RICHMOND | Gov. Tim Kaine and House Republican leaders announced an agreement Thursday on a bill that would curb smoking in most public eateries and bars.
The bill represents a compromise between the Democratic governor’s longtime backing for an outright ban on all smoking in bars and restaurants and traditional Republican opposition to mandated smoking restrictions.
If passed, the measure will ban smoking except in private clubs and inside walled-off areas of restaurants designated for smoking and served by a ventilation system separate from the one that serves nonsmoking parts of the establishment.
In announcing the accord, House Speaker William J. Howell, Stafford Republican, said the bipartisan compromise was off to a good start.
“The big difference this time is both sides were willing to yield,” he said.
For years, bills to ban or curb smoking have failed to clear the House, victims of the muscular tobacco lobby in a capital city that is home to the world’s largest cigarette manufacturing plant.
This year at least 10 proposed smoking ban bills were introduced.

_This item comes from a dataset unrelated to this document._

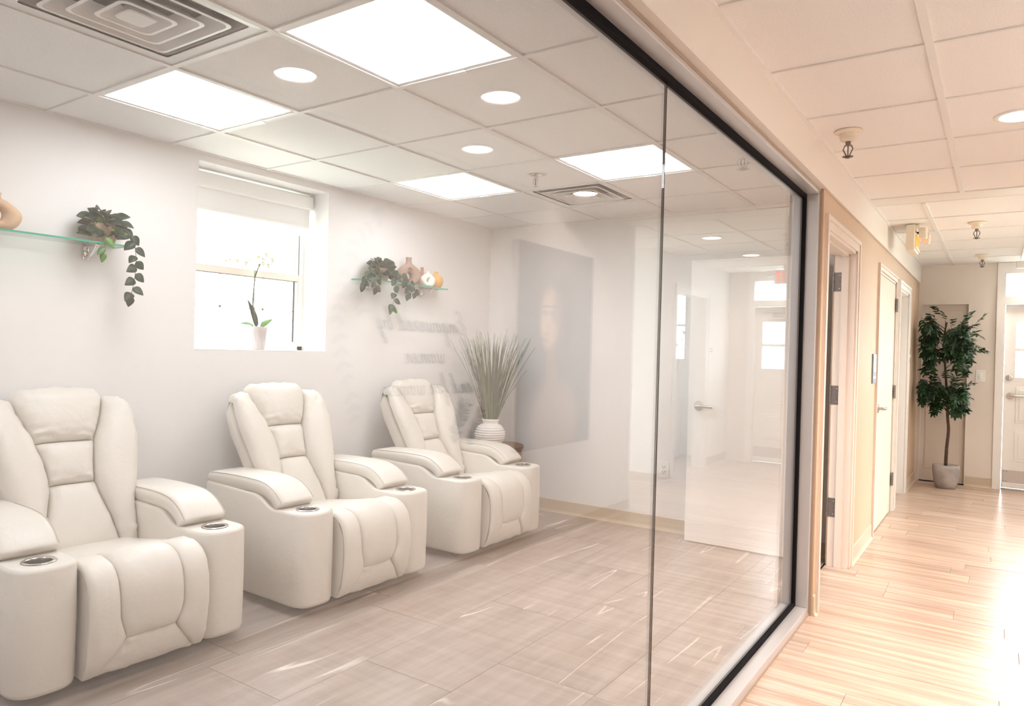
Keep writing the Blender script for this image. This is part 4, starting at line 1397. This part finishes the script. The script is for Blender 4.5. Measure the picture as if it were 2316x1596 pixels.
MB().tube(catmull([tuple(stem[-6]), (0.0, -0.06, 0.50), (0.0, -0.12, 0.515), (0, -0.22, 0.52)], 5), 0.0014, 6).build('stem', STEMD, t, smooth=True)
MB().tube(catmull([tuple(stem[-3]), (0.0, 0.06, 0.55), (0.0, 0.10, 0.545)], 5), 0.0016, 6).build('stem', STEMD, t, smooth=True)
LM_O = leaf_mesh('leaf', LEAFO, 1, 0.36, fold=0.5, bend=0.35)
LM_OD = leaf_mesh('leaf', LEAFD, 1, 0.22, fold=0.5, bend=0.2)
put_leaf(t, LM_O, (0.01, -0.02, 0.135), (0.2, -0.9, 0.45), 0, 0.11, (0.6, 0, 0.8))
put_leaf(t, LM_O, (0.01, 0.02, 0.135), (0.3, 0.75, 0.85), 0, 0.105, (0.6, 0, 0.8))
put_leaf(t, LM_OD, (0.0, 0.0, 0.13), (0.05, -0.28, 1.0), 0, 0.19, (1, 0, 0))
MB().tube(catmull([(0, 0.04, 0.135), (0.02, 0.09, 0.19), (0.02, 0.135, 0.235)], 5), 0.0012, 5).build('aerial_root', STEMM, t, smooth=True)
petal = leaf_mesh('petal', PETAL, 1, 0.9, fold=0.15, bend=0.2)
petal.name = 'petal'
budm = MB().lathe([(0.0005, 0), (0.0055, 0.005), (0.006, 0.010), (0.0005, 0.016)], 10).mesh('bud', PETALY, True)


def orchid_flower(parent, p, size, face):
    f_ = bpy.data.objects.new('flower', None)
    COL.objects.link(f_)
    f_.parent = parent
    f_.location = p
    for k in range(5):
        a = math.pi / 2 + 2 * math.pi * k / 5
        fx = Vector(face).normalized()
        u_ = Vector((0, 0, 1)).cross(fx).normalized()
        w_ = fx.cross(u_)
        d = u_ * math.cos(a) + w_ * math.sin(a)
        o = put_leaf(f_, petal, Vector((0, 0, 0)) + fx * 0.001 * k, d, 0, size, fx)
        o.name = 'petal'
    link('bud', budm, f_, Vector(face).normalized() * 0.004, (0, 1.2, 0), (0.8, 0.8, 0.8))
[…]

“It’s not a perfect bill - compromises aren’t perfect - but a very good bill,” Mr. Kaine said at a news conference about the agreement.
House General Laws Committee Chairman S. Chris Jones, Suffolk Republican, said a total smoking ban never would make it out of his committee. The committee was expected to take up the bill Thursday afternoon.
Mr. Howell, however, would not predict final passage.
“There are people who are going to continue to oppose it,” he said. “I’m never confident down here.”
The tobacco industry and its most politically influential constituent, cigarette giant Philip Morris, are working to defeat the compromise.
“Every restaurant already has the right to ban smoking without the government mandating it,” said David Sutton, a spokesman for Altria, Philip Morris’ corporate parent. “A ban that treats all restaurants the same makes no sense.”
Mr. Kaine said Philip Morris and tobacco interests were taking part in negotiations toward smoking restrictions until mid-November, when they abruptly broke off from talks.
“… They came to me and said ’You guys do your work and we’ll do our work,’ ” Mr. Kaine said. “They said they were comfortable it’s going to work out the way we want and we don’t need to be involved in the dialogue.”
Mr. Kaine and Mr. Howell said the deal they struck preserves a reasonable right to smoke in some food and drink venues while establishing safeguards from secondhand smoke, particularly for restaurant and bar employees.
“You’re going to tell a guy who fought in the Battle of the Bulge that he can’t have a cigarette with his coffee at the VFW? You can’t do that,” Mr. Howell said.